### Task brief
Pictures are not part of the copy. Give again exactly the lines from the one with "Model this scene" to the one with "def R(d): return math.radians(d)", inclusive.

### Data excerpts
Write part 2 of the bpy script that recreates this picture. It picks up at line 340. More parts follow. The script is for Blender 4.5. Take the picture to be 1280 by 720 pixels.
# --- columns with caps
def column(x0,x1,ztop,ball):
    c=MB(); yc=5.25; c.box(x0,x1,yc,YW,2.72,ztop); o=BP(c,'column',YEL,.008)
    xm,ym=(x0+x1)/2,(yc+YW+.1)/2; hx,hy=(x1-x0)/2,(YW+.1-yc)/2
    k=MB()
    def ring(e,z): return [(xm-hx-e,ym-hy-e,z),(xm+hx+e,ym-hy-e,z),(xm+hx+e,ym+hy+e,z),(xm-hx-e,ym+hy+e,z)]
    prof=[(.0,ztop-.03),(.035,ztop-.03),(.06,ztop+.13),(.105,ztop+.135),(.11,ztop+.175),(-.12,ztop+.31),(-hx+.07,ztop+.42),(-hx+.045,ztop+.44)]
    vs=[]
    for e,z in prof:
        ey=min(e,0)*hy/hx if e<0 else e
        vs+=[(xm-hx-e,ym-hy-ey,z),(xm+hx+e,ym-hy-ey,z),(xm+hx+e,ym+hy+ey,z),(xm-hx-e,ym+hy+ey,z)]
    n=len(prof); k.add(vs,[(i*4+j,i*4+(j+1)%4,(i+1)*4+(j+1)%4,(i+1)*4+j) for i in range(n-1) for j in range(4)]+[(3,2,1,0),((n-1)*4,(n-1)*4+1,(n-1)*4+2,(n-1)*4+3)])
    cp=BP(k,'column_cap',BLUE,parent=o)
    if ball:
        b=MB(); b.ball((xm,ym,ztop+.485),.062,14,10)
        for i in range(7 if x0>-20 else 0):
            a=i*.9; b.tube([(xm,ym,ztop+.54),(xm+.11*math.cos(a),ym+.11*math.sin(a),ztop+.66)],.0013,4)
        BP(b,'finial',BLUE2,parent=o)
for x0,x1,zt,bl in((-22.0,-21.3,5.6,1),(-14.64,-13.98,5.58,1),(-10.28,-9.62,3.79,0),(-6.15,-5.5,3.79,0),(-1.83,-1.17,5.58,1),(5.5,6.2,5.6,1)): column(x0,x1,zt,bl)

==

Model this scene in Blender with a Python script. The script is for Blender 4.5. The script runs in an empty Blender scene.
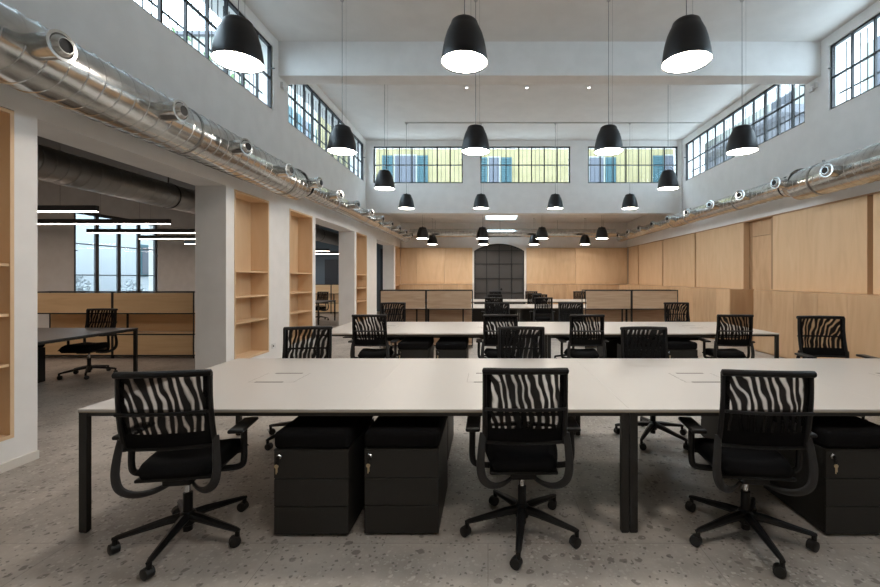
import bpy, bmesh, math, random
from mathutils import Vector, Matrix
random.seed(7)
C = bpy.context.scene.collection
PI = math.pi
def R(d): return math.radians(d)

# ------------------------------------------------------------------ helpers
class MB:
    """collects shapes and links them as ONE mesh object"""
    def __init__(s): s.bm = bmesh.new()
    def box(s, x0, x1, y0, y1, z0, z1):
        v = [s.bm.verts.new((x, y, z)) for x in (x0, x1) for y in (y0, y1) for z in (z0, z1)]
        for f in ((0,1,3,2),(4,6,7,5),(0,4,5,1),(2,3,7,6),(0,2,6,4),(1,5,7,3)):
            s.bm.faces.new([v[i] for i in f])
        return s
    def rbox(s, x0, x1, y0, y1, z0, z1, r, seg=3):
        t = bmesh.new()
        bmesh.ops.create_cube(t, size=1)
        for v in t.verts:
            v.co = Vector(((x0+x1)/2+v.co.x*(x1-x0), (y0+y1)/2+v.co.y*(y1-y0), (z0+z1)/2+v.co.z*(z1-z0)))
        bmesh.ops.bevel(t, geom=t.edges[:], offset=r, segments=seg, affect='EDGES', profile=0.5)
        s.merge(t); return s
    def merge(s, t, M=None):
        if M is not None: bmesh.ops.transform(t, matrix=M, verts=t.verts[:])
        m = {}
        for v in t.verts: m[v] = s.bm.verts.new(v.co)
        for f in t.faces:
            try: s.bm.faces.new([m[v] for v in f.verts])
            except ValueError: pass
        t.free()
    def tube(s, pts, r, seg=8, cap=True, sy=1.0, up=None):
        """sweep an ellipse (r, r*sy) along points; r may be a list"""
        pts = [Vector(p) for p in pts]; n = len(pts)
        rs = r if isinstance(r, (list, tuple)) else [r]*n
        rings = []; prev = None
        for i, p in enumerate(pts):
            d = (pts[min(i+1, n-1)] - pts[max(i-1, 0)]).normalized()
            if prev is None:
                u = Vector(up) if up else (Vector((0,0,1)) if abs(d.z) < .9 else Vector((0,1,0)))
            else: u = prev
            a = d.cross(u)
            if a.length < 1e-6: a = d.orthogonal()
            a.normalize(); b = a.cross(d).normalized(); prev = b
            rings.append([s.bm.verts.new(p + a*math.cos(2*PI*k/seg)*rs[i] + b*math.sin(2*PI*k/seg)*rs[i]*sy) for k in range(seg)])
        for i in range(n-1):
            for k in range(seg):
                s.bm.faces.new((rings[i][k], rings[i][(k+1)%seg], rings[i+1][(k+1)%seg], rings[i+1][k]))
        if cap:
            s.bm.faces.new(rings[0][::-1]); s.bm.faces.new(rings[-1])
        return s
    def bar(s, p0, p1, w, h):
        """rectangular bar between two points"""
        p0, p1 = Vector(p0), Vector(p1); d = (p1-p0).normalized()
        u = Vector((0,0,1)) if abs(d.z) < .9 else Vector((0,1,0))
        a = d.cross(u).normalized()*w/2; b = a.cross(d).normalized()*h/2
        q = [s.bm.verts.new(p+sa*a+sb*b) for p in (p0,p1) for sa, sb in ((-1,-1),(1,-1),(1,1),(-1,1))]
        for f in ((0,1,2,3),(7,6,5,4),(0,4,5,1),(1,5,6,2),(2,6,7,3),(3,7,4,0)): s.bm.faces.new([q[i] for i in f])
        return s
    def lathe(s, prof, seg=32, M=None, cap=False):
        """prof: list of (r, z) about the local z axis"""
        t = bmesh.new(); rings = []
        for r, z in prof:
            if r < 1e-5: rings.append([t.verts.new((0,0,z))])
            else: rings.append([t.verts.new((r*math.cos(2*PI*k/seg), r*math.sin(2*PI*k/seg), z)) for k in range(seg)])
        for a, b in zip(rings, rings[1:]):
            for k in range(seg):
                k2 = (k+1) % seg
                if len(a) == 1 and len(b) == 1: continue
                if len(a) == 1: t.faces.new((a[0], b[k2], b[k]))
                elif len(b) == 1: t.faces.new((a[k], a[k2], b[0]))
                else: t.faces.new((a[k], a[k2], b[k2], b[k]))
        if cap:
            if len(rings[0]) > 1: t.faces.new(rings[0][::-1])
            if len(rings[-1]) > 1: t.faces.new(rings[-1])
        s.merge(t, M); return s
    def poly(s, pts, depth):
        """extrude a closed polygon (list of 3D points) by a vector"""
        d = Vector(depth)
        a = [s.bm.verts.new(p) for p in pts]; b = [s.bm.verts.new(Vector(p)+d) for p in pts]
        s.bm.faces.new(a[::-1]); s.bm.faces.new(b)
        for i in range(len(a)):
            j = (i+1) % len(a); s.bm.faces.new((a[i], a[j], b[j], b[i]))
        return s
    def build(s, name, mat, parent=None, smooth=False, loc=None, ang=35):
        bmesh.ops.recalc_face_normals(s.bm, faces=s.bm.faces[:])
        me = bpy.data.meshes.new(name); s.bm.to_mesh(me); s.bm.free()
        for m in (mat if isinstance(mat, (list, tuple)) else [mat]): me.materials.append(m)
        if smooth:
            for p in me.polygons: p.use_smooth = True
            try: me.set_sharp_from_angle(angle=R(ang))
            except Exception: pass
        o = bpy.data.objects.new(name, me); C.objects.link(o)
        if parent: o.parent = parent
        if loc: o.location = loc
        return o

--

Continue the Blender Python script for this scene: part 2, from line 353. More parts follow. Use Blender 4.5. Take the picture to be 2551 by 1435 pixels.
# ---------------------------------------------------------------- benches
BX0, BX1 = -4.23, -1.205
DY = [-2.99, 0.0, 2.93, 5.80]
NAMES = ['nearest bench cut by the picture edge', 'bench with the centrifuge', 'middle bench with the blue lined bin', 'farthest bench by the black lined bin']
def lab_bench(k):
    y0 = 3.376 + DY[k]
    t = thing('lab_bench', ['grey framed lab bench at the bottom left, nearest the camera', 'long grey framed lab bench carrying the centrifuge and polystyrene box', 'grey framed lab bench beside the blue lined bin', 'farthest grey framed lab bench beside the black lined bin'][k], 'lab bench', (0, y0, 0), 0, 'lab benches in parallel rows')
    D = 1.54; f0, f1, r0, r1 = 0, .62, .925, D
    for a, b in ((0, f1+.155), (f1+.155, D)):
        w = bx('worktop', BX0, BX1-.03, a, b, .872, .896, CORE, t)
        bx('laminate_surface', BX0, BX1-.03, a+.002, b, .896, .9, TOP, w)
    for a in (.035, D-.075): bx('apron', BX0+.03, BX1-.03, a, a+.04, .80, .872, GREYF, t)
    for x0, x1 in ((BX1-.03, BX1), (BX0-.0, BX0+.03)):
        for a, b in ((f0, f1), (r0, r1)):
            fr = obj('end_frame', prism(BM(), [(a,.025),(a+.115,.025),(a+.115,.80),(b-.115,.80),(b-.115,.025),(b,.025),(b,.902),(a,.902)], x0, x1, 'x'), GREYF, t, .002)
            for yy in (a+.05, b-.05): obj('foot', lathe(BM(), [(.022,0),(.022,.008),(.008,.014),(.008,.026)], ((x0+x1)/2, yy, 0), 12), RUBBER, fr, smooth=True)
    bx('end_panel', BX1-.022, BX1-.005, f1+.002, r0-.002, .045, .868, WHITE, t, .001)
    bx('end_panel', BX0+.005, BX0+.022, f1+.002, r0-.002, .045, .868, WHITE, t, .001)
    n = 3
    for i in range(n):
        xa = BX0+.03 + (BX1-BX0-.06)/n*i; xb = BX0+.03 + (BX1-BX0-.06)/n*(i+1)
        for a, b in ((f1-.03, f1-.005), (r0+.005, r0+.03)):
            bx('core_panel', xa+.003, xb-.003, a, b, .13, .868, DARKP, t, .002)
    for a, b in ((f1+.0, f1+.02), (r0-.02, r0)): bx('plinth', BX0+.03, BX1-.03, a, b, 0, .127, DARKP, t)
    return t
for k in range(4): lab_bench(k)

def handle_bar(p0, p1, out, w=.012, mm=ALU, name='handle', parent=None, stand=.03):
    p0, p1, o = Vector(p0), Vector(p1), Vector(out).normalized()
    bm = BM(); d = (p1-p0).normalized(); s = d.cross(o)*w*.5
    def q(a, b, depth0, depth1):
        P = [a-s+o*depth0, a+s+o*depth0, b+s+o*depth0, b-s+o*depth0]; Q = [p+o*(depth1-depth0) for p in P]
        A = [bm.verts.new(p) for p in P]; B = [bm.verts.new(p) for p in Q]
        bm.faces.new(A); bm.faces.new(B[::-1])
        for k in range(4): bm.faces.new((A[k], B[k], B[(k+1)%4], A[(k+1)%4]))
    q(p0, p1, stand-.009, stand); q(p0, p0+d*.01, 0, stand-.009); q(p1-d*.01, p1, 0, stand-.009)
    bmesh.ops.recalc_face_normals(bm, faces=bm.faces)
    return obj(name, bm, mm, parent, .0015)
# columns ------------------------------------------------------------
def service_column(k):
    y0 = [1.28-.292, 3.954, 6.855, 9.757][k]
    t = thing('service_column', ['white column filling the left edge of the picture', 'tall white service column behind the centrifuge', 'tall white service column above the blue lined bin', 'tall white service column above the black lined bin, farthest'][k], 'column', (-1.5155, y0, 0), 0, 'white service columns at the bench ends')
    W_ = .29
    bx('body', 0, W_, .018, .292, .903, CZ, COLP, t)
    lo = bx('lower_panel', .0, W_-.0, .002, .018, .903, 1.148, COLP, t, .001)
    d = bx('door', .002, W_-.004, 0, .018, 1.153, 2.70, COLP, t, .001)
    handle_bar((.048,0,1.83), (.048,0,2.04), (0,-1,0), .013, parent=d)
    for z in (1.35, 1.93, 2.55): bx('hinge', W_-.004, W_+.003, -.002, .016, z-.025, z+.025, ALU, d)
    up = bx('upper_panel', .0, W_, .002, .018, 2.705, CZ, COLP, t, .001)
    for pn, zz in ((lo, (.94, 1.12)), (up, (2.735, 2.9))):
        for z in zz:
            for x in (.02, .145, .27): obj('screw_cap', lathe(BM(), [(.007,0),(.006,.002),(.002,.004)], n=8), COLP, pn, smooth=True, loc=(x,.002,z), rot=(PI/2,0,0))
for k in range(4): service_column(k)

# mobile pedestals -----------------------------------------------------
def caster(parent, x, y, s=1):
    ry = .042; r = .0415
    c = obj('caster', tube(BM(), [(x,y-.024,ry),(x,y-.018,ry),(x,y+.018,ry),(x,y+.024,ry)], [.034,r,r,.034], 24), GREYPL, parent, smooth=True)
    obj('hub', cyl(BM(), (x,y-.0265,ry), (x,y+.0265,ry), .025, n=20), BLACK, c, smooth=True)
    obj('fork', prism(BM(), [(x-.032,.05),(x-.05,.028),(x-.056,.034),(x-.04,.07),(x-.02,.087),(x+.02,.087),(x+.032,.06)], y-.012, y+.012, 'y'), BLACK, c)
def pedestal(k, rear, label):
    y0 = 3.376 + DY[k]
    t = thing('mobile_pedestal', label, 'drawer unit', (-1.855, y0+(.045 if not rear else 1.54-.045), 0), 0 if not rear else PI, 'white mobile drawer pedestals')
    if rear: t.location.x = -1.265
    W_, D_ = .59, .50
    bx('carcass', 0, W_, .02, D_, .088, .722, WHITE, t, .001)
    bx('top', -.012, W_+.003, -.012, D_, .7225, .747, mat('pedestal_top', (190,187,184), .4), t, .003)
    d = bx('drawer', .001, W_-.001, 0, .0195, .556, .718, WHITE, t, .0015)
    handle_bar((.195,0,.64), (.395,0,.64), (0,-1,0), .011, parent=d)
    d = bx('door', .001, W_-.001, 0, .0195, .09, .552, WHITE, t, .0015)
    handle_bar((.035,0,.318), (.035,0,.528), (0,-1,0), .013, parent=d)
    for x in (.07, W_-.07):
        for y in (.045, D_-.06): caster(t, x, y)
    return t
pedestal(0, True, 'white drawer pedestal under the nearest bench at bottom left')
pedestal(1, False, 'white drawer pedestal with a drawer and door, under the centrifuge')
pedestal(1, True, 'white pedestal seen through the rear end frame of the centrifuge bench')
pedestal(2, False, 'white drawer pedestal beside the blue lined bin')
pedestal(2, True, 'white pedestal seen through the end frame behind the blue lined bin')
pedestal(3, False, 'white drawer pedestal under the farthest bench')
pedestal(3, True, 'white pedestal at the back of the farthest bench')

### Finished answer
Model this scene in Blender with a Python script. The script is for Blender 4.5. The script runs in an empty Blender scene.
import bpy, bmesh, math, random
from mathutils import Vector, Matrix
random.seed(7)
C = bpy.context.scene.collection
PI = math.pi
def R(d): return math.radians(d)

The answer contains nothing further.